My first question on math stackexchange.
I have two numbers, $n$ and $m$. Their values will vary but I always know what they are and they're always positive integers (and multiples of 2, but that doesn't make much difference).
I want to find the smallest number both $n$ and $m$ will perfectly divide into.
E.g.$\begin{align*}n&=32\\m&=144\end{align*}$
Smallest number they will both divide into is $288$.
I can see how to work this out iteratively ($n*m$, then keep dividing by 2 until you find the first number they both won't divide into, the previous value is the desired value) but I can't see how to calculate it directly (and I need to).
For those who ae wondering what this is for, it's do with memory allocation on an ARM platform. I want to be cache line aligned and also exclusive reservation granuale aligned.

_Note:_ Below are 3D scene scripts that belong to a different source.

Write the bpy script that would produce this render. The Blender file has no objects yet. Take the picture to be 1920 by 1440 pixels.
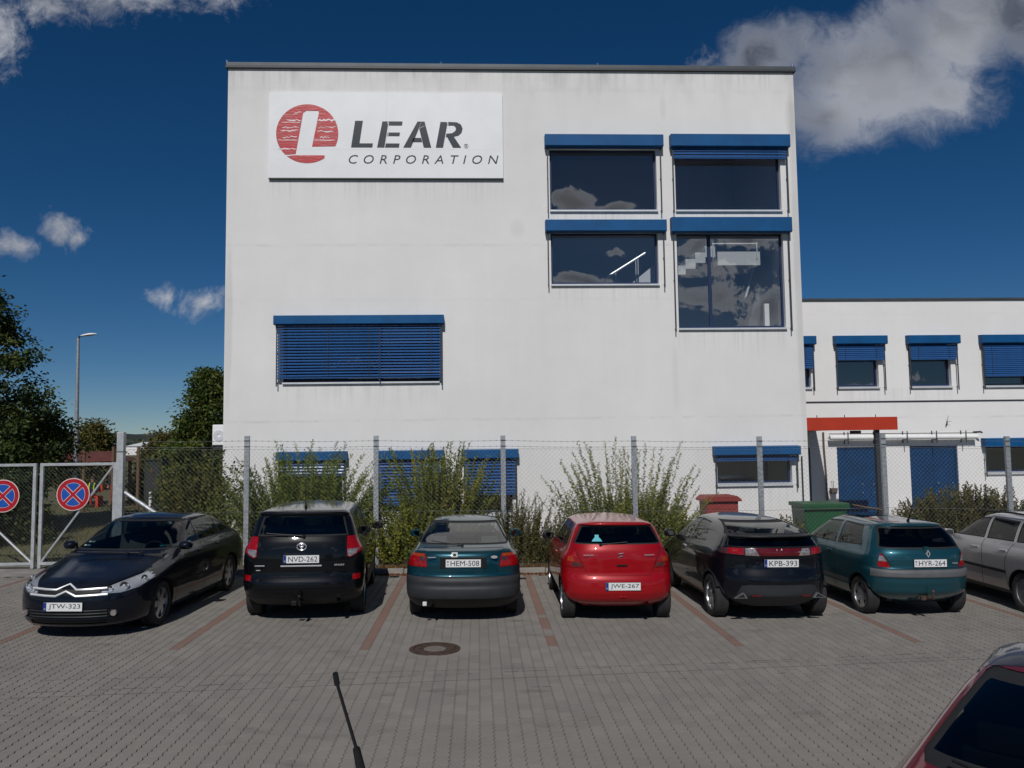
import bpy, bmesh, math, random
from mathutils import Vector, Matrix
from math import radians, sin, cos, pi, sqrt
random.seed(7)
S = bpy.context.scene
COL = S.collection

# ------------------------------------------------------------------ camera
cam = bpy.data.cameras.new('Camera')
cam.sensor_width = 36.0
cam.lens = 36.0 * 1500 / 1920
cam.clip_start = 0.05
cam.clip_end = 12000
co = bpy.data.objects.new('Camera', cam)
COL.objects.link(co)
S.camera = co
PSI, TH, RHO = 0.042786, 0.0740, 0.0125
w_ = Vector((sin(PSI) * cos(TH), cos(PSI) * cos(TH), sin(TH)))
r0 = Vector((cos(PSI), -sin(PSI), 0))
u0 = r0.cross(w_)
r_ = r0 * cos(RHO) - u0 * sin(RHO)
u_ = r_.cross(w_)
co.matrix_world = Matrix(((r_.x, u_.x, -w_.x, 0), (r_.y, u_.y, -w_.y, 0), (r_.z, u_.z, -w_.z, 2.75), (0, 0, 0, 1)))

# ------------------------------------------------------------------ light
SUN_EL, SUN_AZ = 43.0, 8.5
sun = bpy.data.lights.new('Sun', 'SUN')
sun.energy = 3.45
sun.angle = radians(0.55)
sun.color = (1.0, 0.975, 0.94)
so = bpy.data.objects.new('Sun', sun)
COL.objects.link(so)
sd = Vector((-sin(radians(SUN_AZ)) * cos(radians(SUN_EL)), -cos(radians(SUN_AZ)) * cos(radians(SUN_EL)), sin(radians(SUN_EL))))
so.rotation_euler = sd.to_track_quat('Z', 'Y').to_euler()
so.location = sd * 60

vs = S.view_settings
vs.view_transform = 'Standard'
vs.look = 'None'
vs.exposure = -0.17
vs.gamma = 1.0
vs.use_curve_mapping = False

# ------------------------------------------------------------------ node helper
class NT:
    def __init__(self, tree):
        self.t = tree
    def n(self, typ, **kw):
        nd = self.t.nodes.new('ShaderNode' + typ)
        for k, v in kw.items():
            if k == 'inp':
                for a, b in v.items():
                    if isinstance(b, bpy.types.NodeSocket):
                        self.t.links.new(b, nd.inputs[a])
                    else:
                        nd.inputs[a].default_value = b
            else:
                setattr(nd, k, v)
        return nd
    def m(self, op, a, b=0.0, c=0.0, clamp=False):
        nd = self.n('Math', operation=op, use_clamp=clamp, inp={0: a, 1: b, 2: c})
        return nd.outputs[0]
    def ss(self, v, lo, hi):
        nd = self.n('MapRange', interpolation_type='SMOOTHSTEP', inp={0: v, 1: lo, 2: hi})
        return nd.outputs[0]
    def mix(self, f, a, b):
        nd = self.n('Mix', data_type='RGBA', inp={0: f, 6: a, 7: b})
        return nd.outputs[2]
    def noise(self, vec, scale, detail=4.0, rough=0.55, dist=0.0):
        nd = self.n('TexNoise', inp={'Vector': vec, 'Scale': scale, 'Detail': detail, 'Roughness': rough, 'Distortion': dist})
        return nd.outputs[0]

# ------------------------------------------------------------------ sky
W = bpy.data.worlds.new('World')
S.world = W
W.use_nodes = True
nt = NT(W.node_tree)
bg = W.node_tree.nodes['Background']
sky = nt.n('TexSky')
sky.sky_type = 'NISHITA'
sky.sun_disc = False
sky.sun_elevation = radians(SUN_EL)
sky.sun_rotation = radians(180 + SUN_AZ)
sky.altitude = 900
sky.air_density = 0.75
sky.dust_density = 0.0
sky.ozone_density = 4.5
hs = nt.n('HueSaturation', inp={'Saturation': 1.27, 'Value': 0.82, 'Color': sky.outputs[0]})
tc = nt.n('TexCoord')
nrm = nt.n('VectorMath', operation='NORMALIZE', inp={0: tc.outputs['Generated']})
sep = nt.n('SeparateXYZ', inp={0: nrm.outputs[0]})
X, Y, Z = sep.outputs
ay = nt.m('MAXIMUM', nt.m('ABSOLUTE', Y), 0.05)
px = nt.m('DIVIDE', X, ay)
pz = nt.m('DIVIDE', Z, ay)
pv = nt.n('CombineXYZ', inp={0: px, 1: pz, 2: 0.0}).outputs[0]
wrp = nt.n('TexNoise', inp={'Vector': pv, 'Scale': 9.0, 'Detail': 2.0, 'Roughness': 0.6})
wv = nt.n('VectorMath', operation='MULTIPLY_ADD', inp={0: wrp.outputs['Color'], 1: (0.085, 0.06, 0.0), 2: pv}).outputs[0]
pw = nt.n('VectorMath', operation='SUBTRACT', inp={0: wv, 1: (0.0425, 0.03, 0.0)}).outputs[0]
nz1 = nt.noise(pw, 10.5, 6.0, 0.70)
CLOUDS = [(0.533, 0.471, 0.173, 0.091, 0.15, 1.15), (0.645, 0.545, 0.169, 0.081, 0.25, 1.1), (0.384, 0.499, 0.078, 0.051, 0.5, 0.9), (0.467, 0.428, 0.093, 0.058, 0, 1.0), (0.611, 0.45, 0.08, 0.051, 0.4, 0.9), (0.72, 0.568, 0.088, 0.089, 0, 1.0), (-0.434, 0.57, 0.127, 0.033, -0.02, 0.95), (-0.334, 0.565, 0.047, 0.018, 0, 0.7), (-0.601, 0.519, 0.039, 0.052, 0, 1.0), (-0.54, 0.561, 0.053, 0.028, 0, 0.8), (-0.518, 0.276, 0.029, 0.024, -0.3, 1.05), (-0.502, 0.265, 0.026, 0.015, 0, 0.9), (-0.58, 0.261, 0.032, 0.019, 0, 1.0), (-0.391, 0.191, 0.027, 0.013, 0, 0.75), (-0.333, 0.182, 0.037, 0.017, 0, 0.95), (0.306, 0.498, 0.028, 0.019, 0.5, 0.5)]
BACK = [(0.124, 0.315, 0.038, 0.021, 0, 1.2), (0.176, 0.303, 0.041, 0.01, 0, 1.0), (0.129, 0.208, 0.041, 0.011, 0, 1.0), (0.278, 0.249, 0.031, 0.013, 0.3, 1.0), (0.347, 0.249, 0.056, 0.014, 0, 0.9), (0.372, 0.16, 0.056, 0.031, 0.4, 1.1), (0.297, 0.181, 0.048, 0.021, 0, 0.8), (0.181, 0.244, 0.014, 0.008, 0.5, 0.8)]
def blobs(lst):
    best_ = None
    for (cx, cz, rx, rz, rot, den) in lst:
        mp = nt.n('Mapping', vector_type='TEXTURE', inp={0: pw, 1: (cx, cz, 0), 2: (0, 0, rot), 3: (rx, rz, 1)})
        ln = nt.n('VectorMath', operation='LENGTH', inp={0: mp.outputs[0]})
        v = nt.m('MULTIPLY_ADD', ln.outputs['Value'], -den, den)
        best_ = v if best_ is None else nt.m('MAXIMUM', best_, v)
    return best_
bigb = blobs(CLOUDS[:6])
smallb = blobs(CLOUDS[6:])
backb = blobs(BACK)
front = nt.ss(Y, -0.02, 0.06)
nz2 = nt.m('SUBTRACT', nt.noise(pw, 58.0, 3.0, 0.68), 0.5)
nzb = nt.m('MULTIPLY_ADD', nt.m('SUBTRACT', nz1, 0.5), 1.45, nt.m('MULTIPLY', nz2, 0.35))
nzs = nt.m('MULTIPLY_ADD', nz2, 1.7, nt.m('MULTIPLY', nt.m('SUBTRACT', nz1, 0.5), 0.9))
# the rest of the sky carries the same broken cumulus, as the panes reflect it
hz = nt.m('ADD', nt.m('MAXIMUM', Z, 0.0), 0.16)
qv = nt.n('CombineXYZ', inp={0: nt.m('DIVIDE', X, hz), 1: nt.m('DIVIDE', Y, hz), 2: 3.7}).outputs[0]
nb = nt.noise(qv, 1.05, 2.0, 0.6)
backv = nt.m('MAXIMUM', backb, nt.m('MULTIPLY_ADD', nb, 6.0, -3.75))
bigb = nt.m('ADD', bigb, nzb)
fb = nt.m('MAXIMUM', bigb, nt.m('MULTIPLY_ADD', nt.m('ADD', smallb, nzs), 0.80, -0.06))
backv = nt.m('ADD', backv, nzs)
allb = nt.m('ADD', nt.m('MULTIPLY', fb, front), nt.m('MULTIPLY', backv, nt.m('SUBTRACT', 1.0, front)))
edge = allb
mask = nt.m('MULTIPLY', nt.ss(edge, nt.m('MULTIPLY', front, -0.22), nt.m('MULTIPLY_ADD', front, 0.72, 0.26)), nt.ss(Z, -0.02, 0.05))
shade = nt.noise(pw, 3.6, 2.5, 0.6)
thick = nt.m('MULTIPLY', nt.ss(bigb, 0.25, 1.0), front)
sh = nt.m('ADD', nt.m('MULTIPLY', nt.ss(shade, 0.42, 0.64), 0.62), nt.m('MULTIPLY', nt.m('SUBTRACT', 1.0, thick), 0.62), clamp=True)
ccol = nt.mix(sh, (1.55, 1.8, 2.45, 1), (9.2, 9.5, 10.3, 1))
ccol = nt.mix(nt.m('MULTIPLY', nt.m('SUBTRACT', 1.0, front), nt.ss(edge, 1.0, 0.1)), ccol, (15.0, 16.0, 18.0, 1))
final = nt.mix(nt.m('MULTIPLY', mask, 0.94), hs.outputs[0], ccol)
W.node_tree.links.new(final, bg.inputs[0])
bg.inputs[1].default_value = 0.055
W.cycles.sampling_method = 'NONE'

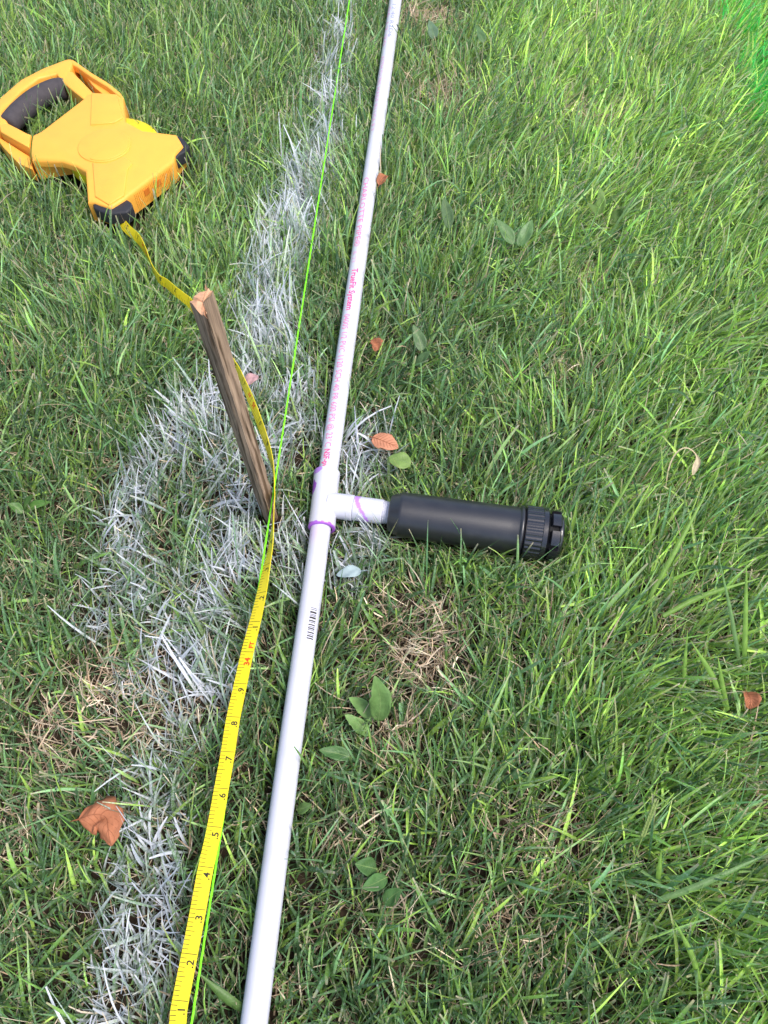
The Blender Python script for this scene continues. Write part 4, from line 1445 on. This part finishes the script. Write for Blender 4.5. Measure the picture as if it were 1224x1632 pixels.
def grass_colour(dryp):
    def fn(x, y, Cl, t, cut):
        N, S1 = Cl.shape[:2]
        lu = lush(x, y)
        pick = rng.integers(0, len(GREENS), N)
        pick = np.where((rng.random(N) < 0.22 * lu * (0.2 + 0.8 * np.clip(x / 0.25, 0, 1))), 3, pick)
        pick = np.where((rng.random(N) < 0.60 * (1 - lu)), np.where(rng.random(N) < 0.5, 4, 2), pick)  # lower-left shade put into the colour: darker, bluer greens
        east = np.clip((x - 0.0) / 0.25, 0, 1)               # the strip right of the pipe is a paler, fresher grass
        c = GREENS[pick] * rng.lognormal(0, 0.40, N)[:, None] * (0.90 + 0.34 * lu * (0.3 + 0.7 * east))[:, None]
        far_haze = (np.clip((y - 0.5) / 1.0, 0, 1) * (0.25 + 0.75 * east))[:, None]  # distance haze put into the colour: far blades lighter and warmer
        c = c * (1 + far_haze * np.array([0.42, 0.32, 0.25]))
        dry = blobs(x, y, D['dry'])
        isdry = is_dry(x, y, dryp)
        c = np.where(isdry[:, None], STRAW[rng.integers(0, 4, N)] * rng.lognormal(0, 0.2, N)[:, None], c)
        out = np.repeat(c[:, None, :], S1, axis=1)
        # pale sheath at the foot, straw at mown tips
        tt = t[None, :, None]
        out = out * (1 - 0.35 * np.exp(-tt * 6)) + np.array([0.20, 0.19, 0.09]) * 0.35 * np.exp(-tt * 6)
        tipk = (cut & (rng.random(N) < 0.6))[:, None, None] * np.clip((tt - 0.90) / 0.1, 0, 1)
        out = out * (1 - tipk) + np.array([0.48, 0.42, 0.27]) * tipk
        ytip = (~cut & (rng.random(N) < 0.18))[:, None, None] * np.clip((tt - 0.55) / 0.45, 0, 1)
        out = out * (1 - ytip) + np.array([0.34, 0.29, 0.10]) * ytip
        # white marking paint sprayed from above: it sits on the upper blades only
        px, py = Cl[:, S1 // 2, 0], Cl[:, S1 // 2, 1]
        dn = blobs(px, py, D['paint']) * np.clip(0.72 + 0.5 * fbm(px, py, 60, 3), 0.35, 1.2)
        got = rng.random(N) < dn * 1.5
        amt = np.where(got, np.clip(rng.beta(1.5, 0.9, N) * (0.65 + 0.7 * dn), 0, 1), rng.uniform(0.05, 0.55, N) * np.minimum(dn * 2, 1))
        zk = np.clip((Cl[:, :, 2] - 0.002) / 0.014, 0.25, 1)
        along = np.clip(0.55 + 0.9 * np.linspace(0, 1, S1)[None] + rng.normal(0, 0.12, (N, S1)), 0, 1)
        k_ = np.clip(amt[:, None] * zk * along, 0, 0.97)[..., None]
        pk = k_
        dn = blobs(px, py, D['neon'])  # neon green tint on blades in the far right patch
        k_ = np.where(rng.random(N) < dn, rng.uniform(0.35, 0.95, N), 0.0)[:, None, None] * np.clip(zk, 0, 1)[..., None]
        out = out * (1 - k_) + NEON * k_
        return np.concatenate([out, pk], axis=2)
    return fn


dens = lambda x, y: (0.35 + 0.65 * clump(x, y, 1)) * (1 - 0.24 * np.minimum(1, blobs(x, y, D['dry']))) * (0.72 + 0.28 * lush(x, y))
blades(D['n_grass'], 5, sampler_for(dens), grass_shape(1.0, 1.0, 0.42), grass_colour(0.032), "grass", M["grass"], "green lawn grass, partly sprayed with white marking paint", dryp=0.032)
# finer, shorter under-storey
blades(D['n_under'], 3, sampler_for(lambda x, y: 0.6 + 0.4 * clump(x, y, 0)), grass_shape(0.62, 0.72, 0.75), grass_colour(0.11), "grass_understorey", M["grass"], "short fine lawn grass between the long blades", tries=3, dryp=0.11)

# the lawn goes on outside the photograph's frame, more coarsely
blades(D['n_outer'], 3, sampler_for(lambda x, y: np.where(in_field(x, y, 0.12), 0.0, 0.8), 0.45), grass_shape(1.5, 2.3, 0.6), grass_colour(0.06), "grass_beyond", M["grass"],
       "lawn grass carrying on around the work area", tries=2)


def thatch_shape(x, y, k_):
    N = len(x)
    dry = np.minimum(1, blobs(x, y, D['dry']))
    return (rng.uniform(-math.pi, math.pi, N), np.clip(rng.lognormal(math.log(0.024), 0.4, N), 0.008, 0.055), np.clip(rng.normal(1.25, 0.3, N), 0.2, 1.6),
            rng.normal(0.1, 0.4, N), rng.normal(0, 0.9, N), np.clip(rng.lognormal(math.log(0.00095), 0.3, N), 0.0005, 0.0018), rng.uniform(0.002, 0.012, N) + dry * rng.uniform(0, 0.026, N))


def thatch_colour(x, y, Cl, t, cut):
    N, S1 = Cl.shape[:2]
    c = STRAW[rng.integers(0, 4, N)] * rng.lognormal(-0.12, 0.28, N)[:, None]
    dn = blobs(x, y, D['paint'])
    k_ = np.where(rng.random(N) < dn * 0.5, rng.uniform(0.1, 0.6, N), 0)[:, None]
    return np.repeat(np.concatenate([c, k_], axis=1)[:, None, :], S1, axis=1)


blades(D['n_thatch'], 3, sampler_for(lambda x, y: np.clip(0.24 + 1.0 * dryness(x, y) + 0.15 * clump(x, y, 2), 0, 1)), thatch_shape, thatch_colour,
       "dry_thatch", M["thatch"], "dry straw-coloured thatch lying under the grass", fold=0.1, tries=3)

There, that helped ;-)
So if the cache line width is 32 bytes and the ERG is 144 bytes, I want to allocate with alignment on 288 bytes.
What it amounts to is this; $nx - my = 0$
Except that defines many values and I want the smallest value of $nx$ and $my$ where this is true. $\begin{align*} nx &= my\\ \frac{nx}{ my} &= 1\\ \left(\frac{n}{m}\right)\left(\frac{x}{y}\right) &= 1 \end{align*}$ I know $n$ and $m$, so $\frac{n}{m} = c$ $\frac{x}{y}=c$
And I see that somewhere I need to find more information because what I have can't solve the question. I can't see how to quantify my wish for the smallest values into the equation.